(June 8, 2016 at 2:41 am)Minimalist Wrote: Tomorrow when I'm back on my computer instead of this tablet I'll send you an excerpt from And Then All Hell Broke Loose.
It is actually worse than you imply.
Thump,
From Richard Engel's book.
Quote:Another factor in the decision to invade Iraq was that the war in Afghanistan, which began less than a month after 9/11, had been too easy. To use a phrase military leaders love, the US “overlearned” the lesson of Afghanistan. In just three months after 9/11, at a cost of only a billion dollars and one American life, US airstrikes, 110 CIA operatives, and 300 Special Forces scored a decisive victory. Working in concert with Afghan tribesmen, who were paid according to the amount of lethal force they used against the enemy, the United States toppled the Taliban and prompted a hasty retreat by al-Qaeda, which at the time only had several hundred fighters. The small American force in Afghanistan would likely have captured Osama bin Laden after the battle at Tora Bora in December 2001, but the Defense Department, pointing to its early success, rejected the request for eight hundred additional soldiers to chase down al-Qaeda in the rough mountainous terrain.

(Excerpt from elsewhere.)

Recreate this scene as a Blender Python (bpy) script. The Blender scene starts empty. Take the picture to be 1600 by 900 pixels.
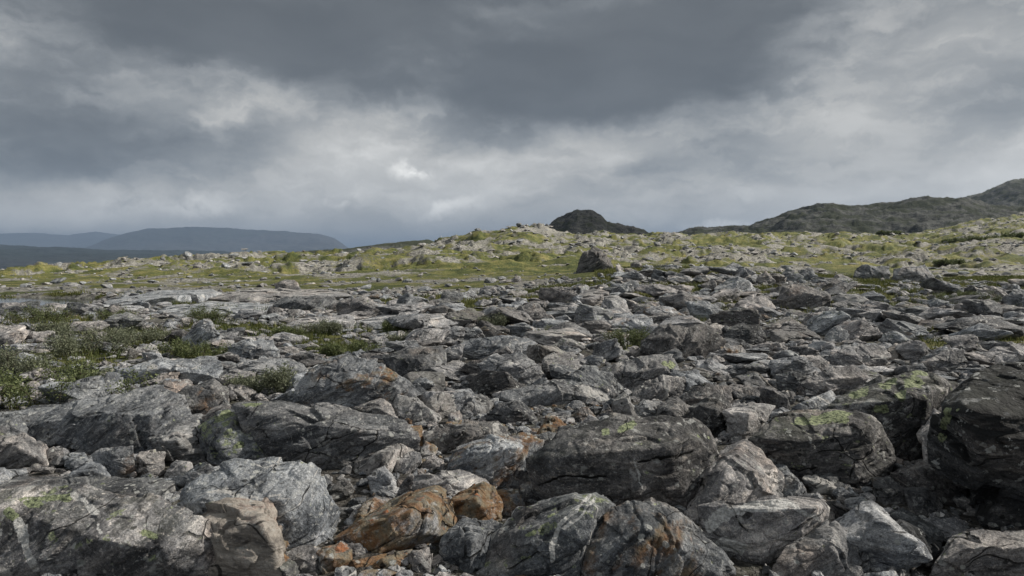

If those eight hundred troops had been sent in and bin Laden was captured or killed back in 2001, it is possible the United States would never have invaded Iraq. Perhaps the defense establishment, the Iraq war lobby, and the neocons around the president would have been satisfied that Washington got its revenge after 9/11 and had something to show for it, bin Laden’s head. Instead, toppling the Taliban and sending al-Qaeda into hiding was a quick, mostly covert, and cheap affair. Washington had little to point to and tell the American people that 9/11 had been avenged. Ousting the Taliban should have been the end of the Global War on Terrorism, known by the ugly acronym GWOT, but the United States couldn’t walk away from the blackjack table. Aside from Bush’s personal, family preoccupation with Iraq, the generals at the Pentagon hadn’t got their piece of the action. Afghanistan, at least at first, had been so easy and quick, many assumed Iraq would be just as simple, with far greater rewards. Iraq would be a real war, with troops in uniform, where officers could win medals and command men in battle, far different from the CIA-led mission that tossed out the Taliban in the blink of an eye. Even though the Iraq war would prove to be a failure, its proponents were right about a few things. How many generals did the American public know before 9/11? After the war, how many became presidential advisors, special envoys, lobbyists, consultants for arms manufacturers, and analysts for oil companies and hedge funds? So the United States went into Iraq, expanded its military operation in Afghanistan, rotated 2 million troops through the war zones, left seven thousand Americans dead, fifty-two thousand wounded, a million US veterans filing for some form of disability, caused the deaths of two hundred thousand Muslims—perhaps many more, depending on the estimate—spent a few trillion dollars, and created some choice real estate for hyperviolent extremists.
So yeah. The Pentagon had its agenda too.